Pens were heading to the box again for something.


Disco not pleased.


Kennedy was everywhere in the first period.
More aggressive than Big Ben in a bathroom stall in the south.


At the end of the first, Thomas feels a tug on his leg and falls faster than Team USA.
Penalty bridges to the second period.
No word if David Letterman called to ask Crosby to fill in for him during intermission.


Pens kill that one.
Then they go to the box yet again.
By this point, we didn't care who was the guilty party.
Mark Reechi is on the Bruins #1 powerplay unit.

And finally the Bruins capitalize.
In a nod to our high school years, the intent to blow was simply not there, even though we begged.


Like clockwork, the Pens get the next PP.
It looked like it actually surprised them, though, and they couldn't do much.

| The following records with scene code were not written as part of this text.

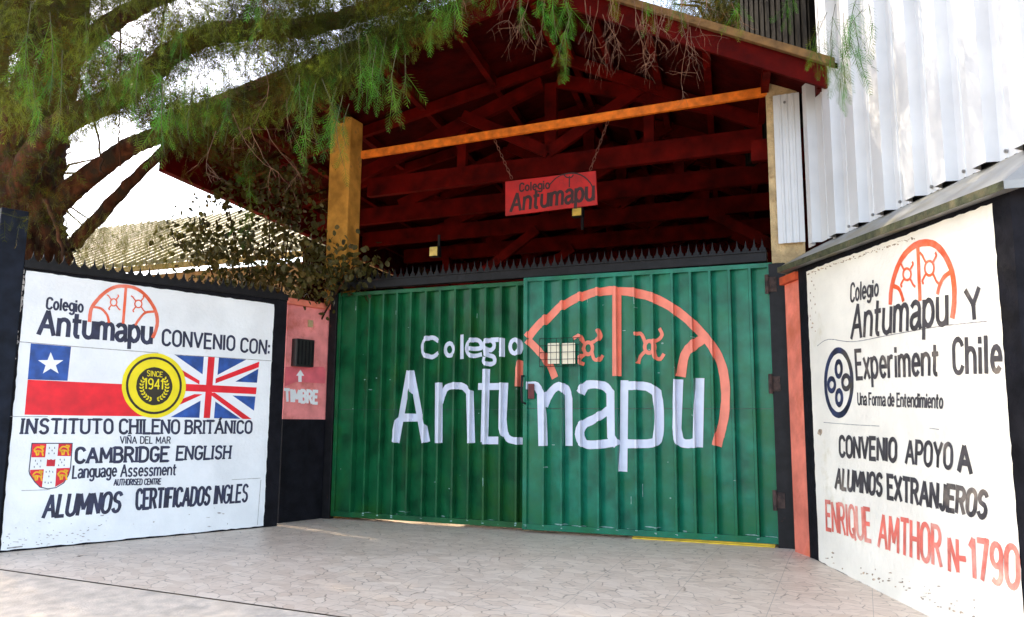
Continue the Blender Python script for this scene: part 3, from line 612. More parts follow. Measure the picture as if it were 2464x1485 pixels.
lt.text('CONVENIO', [(498, 305), (872, 322), (870, 465), (500, 430)], r7, .028)
lt.text('APOYO', [(940, 332), (1238, 355), (1235, 512), (935, 475)], r7, .024)
lt.text('A', [(1290, 368), (1345, 368), (1360, 540), (1283, 525)], r7, .032)
lt.text('ALUMNOS', [(480, 515), (778, 555), (775, 688), (473, 640)], r7, .028)
lt.text('EXTRANJEROS', [(815, 560), (1470, 672), (1455, 835), (818, 705)], r7, .028)
lt.build('lettering', charcoal, wr)
lt = Paint(PRw, .006)
lt.text('ENRIQUE', [(410, 730), (695, 782), (705, 990), (415, 910)], r7, .028)
lt.text('AMTHOR', [(762, 815), (1160, 900), (1165, 1150), (755, 1020)], r7, .028)
lt.text('N', [(1218, 972), (1270, 985), (1275, 1188), (1220, 1178)], r7, .028)
lt.text('-', [(1290, 1030), (1322, 1035), (1322, 1145), (1290, 1140)], r7, .03)
lt.text('1790', [(1355, 972), (1668, 1030), (1672, 1300), (1365, 1218)], r7, .030)
lt.build('lettering', fadered, wr, 'faded red address line')
em = Paint(PRw, .0065)
em.strokes_px([smooth_px([(1303, 670), (1310, 560), (1345, 420), (1400, 300), (1480, 215), (1560, 180), (1650, 185), (1720, 240), (1775, 330), (1810, 430), (1825, 560), (1822, 690), (1810, 780)])], .045, r6)
em.strokes_px([[(1527, 215), (1545, 640)]], .036, r6)
em.strokes_px([smooth_px([(1325, 530), (1370, 550), (1395, 600), (1408, 650)]), smooth_px([(1790, 420), (1740, 460), (1705, 530), (1690, 590)])], .03, r6)
em.strokes_px(knot(1440, 435, 33, 48)+knot(1622, 385, 38, 60), .017, r6)
em.build('emblem', orange, wr)
rb = Paint(PRw, .006); o_ = ell(2020, 921, 32, 78, 44); o_.append(o_[0]); rb.strokes_px([o_], .048)
for cx, cy, rx, ry in ((2020, 888, 7, 18), (2021, 957, 7, 17), (2003, 926, 8, 15), (2038, 920, 9, 16)): o_ = ell(cx, cy, rx, ry, 18); o_.append(o_[0]); rb.strokes_px([o_], .040, lay=.5)
rb.build('round_emblem', mat('dark_navy_emblem', (.02, .03, .08), .5, .5, 9, col2=(.07, .06, .05), fac2=(.5, .6), s2=3), wr)
jt = Paint(PRw, .0055); jt.strokes_px([smooth_px([(705, 1020), (800, 965), (1000, 985), (1300, 930), (1700, 860), (2090, 818)])], .006, r6); jt.strokes_px([[(395, 212), (600, 228), (760, 236)], [(1090, 250), (1150, 258)]], .005, r7)
jt.build('mortar_joint', mat('grey_joint', (.3, .29, .28), .9, .3, 30), wr)
ch = Paint(PRw, .005)
for _ in range(60):
    x = random.uniform(400, 1650); y = 1120+(x-380)*.40-abs(random.gauss(5, 70)); ch.poly_px(ell(x, y, random.uniform(2, 12), random.uniform(2, 8), 7, .5), r7)
for x in np.linspace(630, 1500, 70): ch.poly_px(ell(x+random.uniform(-9, 9), 425-(x-625)*.335+random.uniform(-6, 14), random.uniform(3, 12), random.uniform(2, 7), 7, .5), r6)
for y in np.linspace(430, 900, 16): ch.poly_px(ell(668+random.uniform(-25, 25), y, random.uniform(2, 9), random.uniform(4, 12), 7, .5), r6)
ch.poly_px(ell(372, 275, 14, 22, 9, .5), r7)
ch.build('paint_chips', mat('bare_sand_render', (.45, .34, .24), .9, .4, 20), wr)
sp0 = thing('salmon_pier', 'narrow salmon plaster pier between the gate post and the white wall on the right', 'pier', PRw.pt(-.33, 0))
build('pier_shaft', MB().box(PRw, -.48, -.172, -.2, 2.36, -.2, -.01), salmon, sp0); build('pier_cap', MB().box(PRw, -.50, -.172, 2.36, 2.43, -.22, .03), mat('red_orange_cap', (.62, .09, .03), .7, .2), sp0)

# ------------------------------------------------------------------ clad building on the right
cb = thing('clad_building', 'tall building clad in white ribbed metal sheet above the right hand wall', 'building', PRw.pt(1.0, 0, -.6))
clad = mat('white_ribbed_cladding', (.60, .61, .62), .34, .05, 3, .01, 8, .5)
PB = PRw.shift(-.25)
c7 = R('c7')
ribs = [(PB.az(c7(x0, y))[0], PB.az(c7(x1, y))[0]) for x0, x1, y in ((560, 604, 1240), (680, 732, 1185), (815, 875, 1115), (970, 1030, 1035), (1128, 1222, 950), (1335, 1415, 858))]
print('ribs', [(round(a, 2), round(b, 2)) for a, b in ribs])
def clad_sheet(pl, a0, a1, ribs, z0, z1, depth=.075, minor=2):
    pts = [(a0, 0)]; ed = a0
    rb_ = [r for r in ribs if a0 <= r[0] and r[1] <= a1]
    segs = [(a0, rb_[0][0] if rb_ else a1)]+[(rb_[i][1], rb_[i+1][0] if i+1 < len(rb_) else a1) for i in range(len(rb_))]
    pts = []
    for i, (p, q) in enumerate(segs):
        pts.append((p+(.02 if i else 0), 0))
        if q-p > .15:
            for k in range(minor):
                c = p+(q-p)*(k+1)/(minor+1); pts += [(c-.016, 0), (c-.008, .007), (c+.008, .007), (c+.016, 0)]
        pts.append((q-(.02 if i < len(segs)-1 else 0), 0))
        if i < len(rb_): pts += [(rb_[i][0]+.004, depth), (rb_[i][1]-.004, depth)]
    mb = MB()
    for k in range(len(pts)-1):
        (p, h0), (q, h1) = pts[k], pts[k+1]
        if q-p < 1e-4: continue
        mb.face([pl.pt(p, z0, h0), pl.pt(q, z0, h1), pl.pt(q, z1, h1), pl.pt(p, z1, h0)])
    return mb
step_ = .37; more = [(ribs[-1][0]+step_*(k+1), ribs[-1][1]+step_*(k+1)) for k in range(3)]
rib_all = [(a, a+.135) for a in [r[0] for r in ribs]+[r[0] for r in more]]
build('cladding', clad_sheet(PB, .0, 3.4, rib_all, 2.69, 7.6), clad, cb)
PA = PG.shift(.05)
build('cladding', clad_sheet(PA, PA.az((1866, 400))[0], 5.235, [], 2.78, 4.235, minor=3), clad, cb, 'short flat sheet on the pillar')
aJ = (PA.pt(5.235, 0)-PB.p) @ PB.d
build('cladding', clad_sheet(PB.shift(-.02), aJ, .01, [(aJ+.16, aJ+.24)], 2.72, 4.22, minor=1), clad, cb, 'short sheet below the eave')
build('wall_core', MB().box(PB, -.2, 3.4, 2.3, 7.5, -.8, -.06), mat('dark_building_core', (.05, .05, .05), .9), cb)
build('end_trim', MB().box(PB, -.03, .0, 4.25, 7.6, -.05, .05), clad, cb)
zs_ = mat('zinc_screw', (.3, .3, .3), .4, .1, metal=.8)
for a, b in rib_all[:7]:
    c = PB.pt(b+.09, 2.73, .006); build('screw', MB().tube([c, c+PB.n*.012], .012, 8), zs_, cb)
q = PA.az((1888, 247)); build('screw', MB().tube([PA.pt(q[0], q[1], .002), PA.pt(q[0], q[1], .014)], .013, 8), zs_, cb)
dw = MB(); pD = Plane(PB.pt(-.35, 0, -.05), -PB.d)
dw.box(pD, .0, 1.7, 4.0, 8.5, -.1, 0.)
for k in range(12): dw.box(pD, .04+.14*k, .11+.14*k, 4.0, 8.5, 0.001, .012)
build('side_wall', dw, mat('dark_weathered_sheet', (.008, .007, .006), .9, .4, 6, spec=.05), cb)

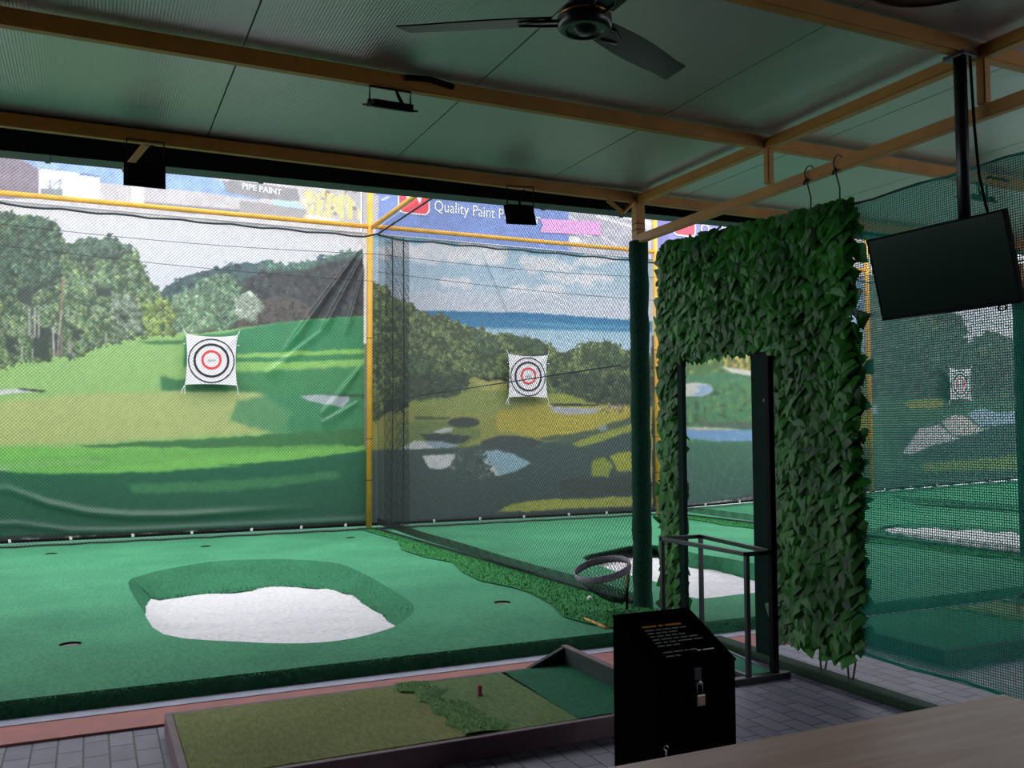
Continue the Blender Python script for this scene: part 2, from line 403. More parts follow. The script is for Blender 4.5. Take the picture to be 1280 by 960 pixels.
# ------------------------------------------------------------------ printed artwork
def fbm(w, h, cell, seed, octv=4):
    rs = np.random.RandomState(seed); out = np.zeros((h, w)); amp = 1; tot = 0
    for o in range(octv):
        c = max(1.0, cell / 2 ** o); gh, gw = int(h / c) + 3, int(w / c) + 3
        g = rs.rand(gh, gw); yy = np.arange(h) / c; xx = np.arange(w) / c
        yi, xi = yy.astype(int), xx.astype(int); fy, fx = yy - yi, xx - xi
        fy = fy * fy * (3 - 2 * fy); fx = fx * fx * (3 - 2 * fx)
        a = g[np.ix_(yi, xi)] * (1 - fx) + g[np.ix_(yi, xi + 1)] * fx
        b_ = g[np.ix_(yi + 1, xi)] * (1 - fx) + g[np.ix_(yi + 1, xi + 1)] * fx
        out += amp * (a * (1 - fy[:, None]) + b_ * fy[:, None]); tot += amp; amp *= 0.55
    return out / tot
class Art:
    """a picture painted in memory with polygons, foliage dabs and noise (x0..x1, y0..y1 artwork units)"""
    def __init__(s, x0, y0, x1, y1, seed=1):
        s.x0, s.y0 = x0, y0; s.w, s.h = int(x1 - x0) + 1, int(y1 - y0) + 1
        s.c = np.zeros((s.h, s.w, 3)); s.Y, s.X = np.mgrid[0:s.h, 0:s.w].astype(float); s.X += x0; s.Y += y0
        s.n1 = fbm(s.w, s.h, 14, seed) - 0.5; s.n2 = fbm(s.w, s.h, 14, seed + 1) - 0.5
        s.fine = fbm(s.w, s.h, 3, seed + 2, 2) - 0.5; s.rs = np.random.RandomState(seed + 5)
    def mask(s, poly, edge=0.0):
        X = s.X + s.n1 * edge * 2; Y = s.Y + s.n2 * edge * 2; m = np.zeros((s.h, s.w), bool); n = len(poly)
        for i in range(n):
            xa, ya = poly[i]; xb, yb = poly[(i + 1) % n]
            if ya == yb: continue
            cond = ((ya > Y) != (yb > Y)) & (X < (xb - xa) * (Y - ya) / (yb - ya) + xa)
            m ^= cond
        return m
    def soft(s, m, k):
        a = m.astype(float)
        for _ in range(k):
            p = np.pad(a, 1, mode='edge')
            a = (p[1:-1, 1:-1] * 2 + p[:-2, 1:-1] + p[2:, 1:-1] + p[1:-1, :-2] + p[1:-1, 2:]) / 6
        return a
    def fill(s, poly, col, edge=0.0, soft=0, alpha=1.0, noise=0.0, col2=None):
        m = s.mask(poly, edge); a = (s.soft(m, soft) if soft else m.astype(float)) * alpha
        col = np.array(col, float)
        if col2 is not None:
            ys = [p[1] for p in poly]; t = np.clip((s.Y - min(ys)) / (max(ys) - min(ys) + 1e-6), 0, 1)[..., None]
            cc = col * (1 - t) + np.array(col2, float) * t
        else: cc = col[None, None, :]
        cc = cc * (1 + noise * 2 * s.n1[..., None] + noise * s.fine[..., None])
        s.c = s.c * (1 - a[..., None]) + cc * a[..., None]
        return m
    def ell(s, cx, cy, rx, ry, col, soft=0, alpha=1.0, ang=0.0, edge=0.0):
        pts = []
        for i in range(24):
            t = 2 * PI * i / 24; x, y = rx * math.cos(t), ry * math.sin(t)
            pts.append((cx + x * math.cos(ang) - y * math.sin(ang), cy + x * math.sin(ang) + y * math.cos(ang)))
        return s.fill(pts, col, edge, soft, alpha)
    def dabs(s, m, n, r0, r1, cols, dark=0.5, lit=1.15):
        ys, xs = np.nonzero(m)
        if len(ys) == 0: return
        idx = s.rs.randint(0, len(ys), n)
        idx = idx[np.argsort(ys[idx])]
        for k in idx:
            cx, cy = xs[k], ys[k]; r = r0 + (r1 - r0) * s.rs.rand(); col = np.array(cols[s.rs.randint(len(cols))], float)
            for (ox, oy, rr, g) in ((0.25 * r, 0.3 * r, r, dark), (0, 0, 0.8 * r, 0.85), (-0.25 * r, -0.3 * r, 0.5 * r, lit)):
                x, y = cx + ox, cy + oy
                xa, xb, ya, yb = int(max(0, x - rr - 1)), int(min(s.w, x + rr + 2)), int(max(0, y - rr - 1)), int(min(s.h, y + rr + 2))
                if xa >= xb or ya >= yb: continue
                gy, gx = np.mgrid[ya:yb, xa:xb]
                d = np.hypot(gx - x, (gy - y) * 1.15) + s.n1[ya:yb, xa:xb] * r * 1.2 + s.fine[ya:yb, xa:xb] * r * 2.2
                a = np.clip(rr - d, 0, 1)[..., None] * 0.85
                v = g * (0.85 + 0.3 * s.rs.rand()) * (1 + 0.5 * s.fine[ya:yb, xa:xb, None])
                s.c[ya:yb, xa:xb] = s.c[ya:yb, xa:xb] * (1 - a) + col * v * a
    def line(s, x0, y0, x1, y1, w, col, alpha=1.0, soft=1):
        dx, dy = x1 - x0, y1 - y0; L = math.hypot(dx, dy); nx, ny = -dy / L * w / 2, dx / L * w / 2
        s.fill([(x0 + nx, y0 + ny), (x1 + nx, y1 + ny), (x1 - nx, y1 - ny), (x0 - nx, y0 - ny)], col, 0, soft, alpha)
    def grain(s, k): s.c *= (1 + k * s.fine[..., None])
    def sample(s, u, v):
        u = np.clip(u - s.x0, 0, s.w - 1.001); v = np.clip(v - s.y0, 0, s.h - 1.001)
        ui, vi = u.astype(int), v.astype(int); fu, fv = (u - ui)[:, None], (v - vi)[:, None]
        ui2, vi2 = np.minimum(ui + 1, s.w - 1), np.minimum(vi + 1, s.h - 1)
        c = (s.c[vi, ui] * (1 - fu) + s.c[vi, ui2] * fu) * (1 - fv) + (s.c[vi2, ui] * (1 - fu) + s.c[vi2, ui2] * fu) * fv
        c = np.clip(c, 0, 255) / 255
        c = (c * 0.86 + c.mean(1, keepdims=True) * 0.14) * 0.96 + 0.03      # haze mixed into the print colours: greyer, with lifted blacks
        return np.where(c <= 0.04045, c / 12.92, ((c + 0.055) / 1.055) ** 2.4)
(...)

The game was taking on that familiar afternoon-game feeling.
Then Pascal Dupuis goes to work.
He takes a pass from Bing and just starts banging the puck in the crease.
No intent to blow again.


Goal. 1-1.
Dupes probably could have had 4 goals. He was everywhere.
Andy Sutton got a two-game suspension for eliminating Dupuis earlier this year.
just sayin

After a skirmish, there was some sweet 4-on-4 action.
Dupuis almost ended the world.
Great 2-minute stretch.

Early in the third, the Pens stake claim to the W.
Malkin cruises in.
Looks like he loses the puck. Net.
On the replay, Malkin actually fakes the drop pass.
Just a sick deke. Don't sleep on the center drive by Poni.

job job job job

Business started picking up in the last 10 minutes of the period.
MAF coming up with some stops. Bruins jobbing people.

After the final commercial break in the third…


The hit really sucked the life out of the game.

Pens held the fort after that. MAF was like Visa the rest of the way.



We're just happy David Copperfield is back in town.